◆ What is being asked ◆
Below you will find a set of lines. Repeat them all exactly.

◆ Provided data ◆
^^^^^^^^
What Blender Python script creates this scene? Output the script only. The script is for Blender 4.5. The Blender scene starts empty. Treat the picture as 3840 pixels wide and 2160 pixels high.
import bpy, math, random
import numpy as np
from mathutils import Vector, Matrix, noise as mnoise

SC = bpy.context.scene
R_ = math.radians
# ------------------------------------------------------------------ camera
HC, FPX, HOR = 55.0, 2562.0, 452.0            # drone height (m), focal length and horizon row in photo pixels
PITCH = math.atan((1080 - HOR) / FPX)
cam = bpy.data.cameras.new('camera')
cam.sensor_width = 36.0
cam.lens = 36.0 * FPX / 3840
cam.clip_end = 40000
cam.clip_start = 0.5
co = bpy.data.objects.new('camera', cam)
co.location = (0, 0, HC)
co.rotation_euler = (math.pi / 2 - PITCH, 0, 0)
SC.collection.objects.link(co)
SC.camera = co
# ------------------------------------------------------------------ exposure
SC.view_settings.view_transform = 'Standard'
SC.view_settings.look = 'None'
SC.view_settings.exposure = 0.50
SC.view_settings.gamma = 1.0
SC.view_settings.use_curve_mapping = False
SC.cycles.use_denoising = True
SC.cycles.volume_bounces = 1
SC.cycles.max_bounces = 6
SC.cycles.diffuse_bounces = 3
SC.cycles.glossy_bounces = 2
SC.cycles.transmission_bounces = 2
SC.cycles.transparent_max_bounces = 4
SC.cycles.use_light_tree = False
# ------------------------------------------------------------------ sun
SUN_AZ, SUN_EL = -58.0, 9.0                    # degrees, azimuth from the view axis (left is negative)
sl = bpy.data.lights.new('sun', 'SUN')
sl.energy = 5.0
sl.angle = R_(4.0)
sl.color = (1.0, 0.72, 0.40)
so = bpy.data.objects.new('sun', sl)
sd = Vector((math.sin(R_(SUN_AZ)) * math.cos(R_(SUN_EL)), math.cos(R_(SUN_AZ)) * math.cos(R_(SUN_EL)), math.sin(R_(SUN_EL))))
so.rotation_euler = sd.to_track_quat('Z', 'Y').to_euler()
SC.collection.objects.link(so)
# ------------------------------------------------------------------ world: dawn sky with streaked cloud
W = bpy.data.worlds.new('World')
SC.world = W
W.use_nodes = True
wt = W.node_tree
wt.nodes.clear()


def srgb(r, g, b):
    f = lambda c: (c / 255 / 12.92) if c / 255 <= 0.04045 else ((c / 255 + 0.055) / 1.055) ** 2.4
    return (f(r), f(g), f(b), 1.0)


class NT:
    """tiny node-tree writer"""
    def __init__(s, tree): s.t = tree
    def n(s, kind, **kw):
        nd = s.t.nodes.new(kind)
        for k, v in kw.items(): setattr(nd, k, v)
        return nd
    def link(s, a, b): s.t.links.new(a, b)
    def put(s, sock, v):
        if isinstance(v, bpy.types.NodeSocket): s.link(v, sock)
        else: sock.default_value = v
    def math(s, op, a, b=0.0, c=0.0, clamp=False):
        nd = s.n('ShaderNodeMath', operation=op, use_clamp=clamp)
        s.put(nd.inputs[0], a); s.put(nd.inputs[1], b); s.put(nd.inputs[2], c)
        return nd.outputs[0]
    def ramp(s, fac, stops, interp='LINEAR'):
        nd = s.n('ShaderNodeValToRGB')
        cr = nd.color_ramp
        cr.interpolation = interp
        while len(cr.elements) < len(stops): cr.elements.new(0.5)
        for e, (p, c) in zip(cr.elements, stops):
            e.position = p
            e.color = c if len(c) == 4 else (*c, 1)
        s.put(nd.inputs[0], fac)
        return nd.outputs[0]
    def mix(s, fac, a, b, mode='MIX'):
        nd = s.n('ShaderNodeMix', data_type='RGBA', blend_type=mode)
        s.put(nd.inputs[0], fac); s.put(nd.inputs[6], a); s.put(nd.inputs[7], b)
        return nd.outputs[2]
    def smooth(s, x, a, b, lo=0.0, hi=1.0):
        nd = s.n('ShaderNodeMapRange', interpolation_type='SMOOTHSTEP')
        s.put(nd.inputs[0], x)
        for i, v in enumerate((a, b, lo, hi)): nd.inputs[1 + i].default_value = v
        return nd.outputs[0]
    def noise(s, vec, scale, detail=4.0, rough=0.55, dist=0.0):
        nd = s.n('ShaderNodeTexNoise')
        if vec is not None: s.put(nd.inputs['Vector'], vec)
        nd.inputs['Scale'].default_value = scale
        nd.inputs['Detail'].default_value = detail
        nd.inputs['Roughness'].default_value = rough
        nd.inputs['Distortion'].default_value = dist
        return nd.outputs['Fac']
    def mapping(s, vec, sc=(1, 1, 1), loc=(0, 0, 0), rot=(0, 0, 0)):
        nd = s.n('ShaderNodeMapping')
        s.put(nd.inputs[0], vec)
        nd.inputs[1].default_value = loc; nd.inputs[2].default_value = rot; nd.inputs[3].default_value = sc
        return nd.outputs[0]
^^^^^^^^
◆ Worked answer ◆
What Blender Python script creates this scene? Output the script only. The script is for Blender 4.5. The Blender scene starts empty. Treat the picture as 3840 pixels wide and 2160 pixels high.
import bpy, math, random
import numpy as np
from mathutils import Vector, Matrix, noise as mnoise

SC = bpy.context.scene
R_ = math.radians
# ------------------------------------------------------------------ camera
HC, FPX, HOR = 55.0, 2562.0, 452.0            # drone height (m), focal length and horizon row in photo pixels
PITCH = math.atan((1080 - HOR) / FPX)
cam = bpy.data.cameras.new('camera')
cam.sensor_width = 36.0
cam.lens = 36.0 * FPX / 3840
cam.clip_end = 40000
cam.clip_start = 0.5
co = bpy.data.objects.new('camera', cam)
co.location = (0, 0, HC)
co.rotation_euler = (math.pi / 2 - PITCH, 0, 0)
SC.collection.objects.link(co)
SC.camera = co
# ------------------------------------------------------------------ exposure
SC.view_settings.view_transform = 'Standard'
SC.view_settings.look = 'None'
SC.view_settings.exposure = 0.50
SC.view_settings.gamma = 1.0
SC.view_settings.use_curve_mapping = False
SC.cycles.use_denoising = True
SC.cycles.volume_bounces = 1
SC.cycles.max_bounces = 6
SC.cycles.diffuse_bounces = 3
SC.cycles.glossy_bounces = 2
SC.cycles.transmission_bounces = 2
SC.cycles.transparent_max_bounces = 4
SC.cycles.use_light_tree = False
# ------------------------------------------------------------------ sun
SUN_AZ, SUN_EL = -58.0, 9.0                    # degrees, azimuth from the view axis (left is negative)
sl = bpy.data.lights.new('sun', 'SUN')
sl.energy = 5.0
sl.angle = R_(4.0)
sl.color = (1.0, 0.72, 0.40)
so = bpy.data.objects.new('sun', sl)
sd = Vector((math.sin(R_(SUN_AZ)) * math.cos(R_(SUN_EL)), math.cos(R_(SUN_AZ)) * math.cos(R_(SUN_EL)), math.sin(R_(SUN_EL))))
so.rotation_euler = sd.to_track_quat('Z', 'Y').to_euler()
SC.collection.objects.link(so)
# ------------------------------------------------------------------ world: dawn sky with streaked cloud
W = bpy.data.worlds.new('World')
SC.world = W
W.use_nodes = True
wt = W.node_tree
wt.nodes.clear()


def srgb(r, g, b):
    f = lambda c: (c / 255 / 12.92) if c / 255 <= 0.04045 else ((c / 255 + 0.055) / 1.055) ** 2.4
    return (f(r), f(g), f(b), 1.0)


class NT:
    """tiny node-tree writer"""
    def __init__(s, tree): s.t = tree
    def n(s, kind, **kw):
        nd = s.t.nodes.new(kind)
        for k, v in kw.items(): setattr(nd, k, v)
        return nd
    def link(s, a, b): s.t.links.new(a, b)
    def put(s, sock, v):
        if isinstance(v, bpy.types.NodeSocket): s.link(v, sock)
        else: sock.default_value = v
    def math(s, op, a, b=0.0, c=0.0, clamp=False):
        nd = s.n('ShaderNodeMath', operation=op, use_clamp=clamp)
        s.put(nd.inputs[0], a); s.put(nd.inputs[1], b); s.put(nd.inputs[2], c)
        return nd.outputs[0]
    def ramp(s, fac, stops, interp='LINEAR'):
        nd = s.n('ShaderNodeValToRGB')
        cr = nd.color_ramp
        cr.interpolation = interp
        while len(cr.elements) < len(stops): cr.elements.new(0.5)
        for e, (p, c) in zip(cr.elements, stops):
            e.position = p
            e.color = c if len(c) == 4 else (*c, 1)
        s.put(nd.inputs[0], fac)
        return nd.outputs[0]
    def mix(s, fac, a, b, mode='MIX'):
        nd = s.n('ShaderNodeMix', data_type='RGBA', blend_type=mode)
        s.put(nd.inputs[0], fac); s.put(nd.inputs[6], a); s.put(nd.inputs[7], b)
        return nd.outputs[2]
    def smooth(s, x, a, b, lo=0.0, hi=1.0):
        nd = s.n('ShaderNodeMapRange', interpolation_type='SMOOTHSTEP')
        s.put(nd.inputs[0], x)
        for i, v in enumerate((a, b, lo, hi)): nd.inputs[1 + i].default_value = v
        return nd.outputs[0]
    def noise(s, vec, scale, detail=4.0, rough=0.55, dist=0.0):
        nd = s.n('ShaderNodeTexNoise')
        if vec is not None: s.put(nd.inputs['Vector'], vec)
        nd.inputs['Scale'].default_value = scale
        nd.inputs['Detail'].default_value = detail
        nd.inputs['Roughness'].default_value = rough
        nd.inputs['Distortion'].default_value = dist
        return nd.outputs['Fac']
    def mapping(s, vec, sc=(1, 1, 1), loc=(0, 0, 0), rot=(0, 0, 0)):
        nd = s.n('ShaderNodeMapping')
        s.put(nd.inputs[0], vec)
        nd.inputs[1].default_value = loc; nd.inputs[2].default_value = rot; nd.inputs[3].default_value = sc
        return nd.outputs[0]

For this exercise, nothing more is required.